The formation of a unity government that includes Kadima was a brilliant move on Netanyahu’s part that makes it more possible for Netanyahu to pass legislation and, perhaps even more importantly, not be so dependent on the right wing parties. Netanyahu now controls enough seats in the Knesset to pass legislation and control an agenda. But this new coalition will require leadership. If the formation of a unity government merely allows Netanyahu to pass internal legislation and increases his control over his own party and the government then there will be little reason to believe in significant change with respect to the Israeli-Palestinian conflict. Also, some have suggested that a unity government is designed to increase the justification for an attack on Iran. Perhaps, but Israel is increasingly unconvinced that a preemptive attack on Iran is worthwhile or justifiable. We will see.

There is plenty of apathy and denial in the current peace talk environment. Many Europeans simply do not want to invest politically in the peace process, and many Israelis are “fed up.” Having just returned from 2 1/2 months in Israel, I can attest to the fact that Israelis are increasingly detached from the conflict as a result of many years of false starts, rejections, painful discussions, and the general lack of trust that characterizes the relationship between the two sides.

If Netanyahu simply wants to continue settling in the West Bank on the belief that the Palestinians will one day give up then his leadership legacy is in trouble. But if he uses a unity government as an opportunity to speak with a broader voice and represent a greater variety of people then his leadership will be a lifeline to Abbas and the Palestinians. But as of now, Netanyahu is doing little more than speaking to people without engaging in substantive deliberations or clear movement toward a final status.

The importance of the coming elections in the United States also cannot be underestimated. Israelis have a strong and intimate relationship with United States and they expect their leaders to maintain that relationship. There is one analysis floating around from 1999 when Netanyahu lost to Ehud Barak that a significant number of people voted against him because of his poor relationship with Clinton, mainly because Clinton accused him of another failure of leadership when he undermined the peace process. Given that the relationship between Obama and Netanyahu is even worse – because of Netanyahu’s condescending treatment of Obama – and not very easily fixable, Netanyahu feels it is necessary to broaden his base of support with a unity government.

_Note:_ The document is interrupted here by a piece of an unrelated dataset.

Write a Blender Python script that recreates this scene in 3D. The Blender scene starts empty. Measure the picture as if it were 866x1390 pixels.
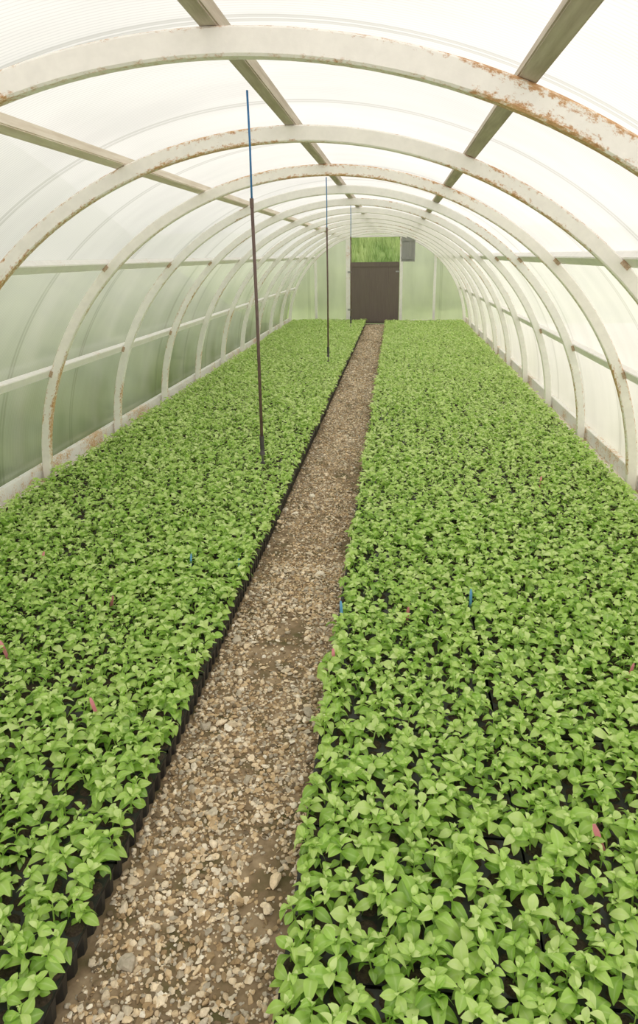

It is probably true that the reasons for forming a unity government were more oriented toward internal politics than the peace process. Nevertheless, the unity government should have important diplomatic consequences if the leadership decides so. But Netanyahu must signal his interest – he must express his leadership. Otherwise it is pointless to talk about the peace process as long as Netanyahu is Prime Minister.

Finally, it’s important to note that Mofaz the leader of Kadima who joined Netanyahu’s government is associated with a hopeful interim peace plan that a number of people consider viable. This creates a Palestinian state with temporary borders (on the basis of the 2002 roadmap to which both Israelis and Palestinians agreed) and the possibility for a final status agreement. The formation of a unity government was smart on Netanyahu’s part, but if he wants to be really smart he will use the unity government to facilitate the peace process. That’s leadership.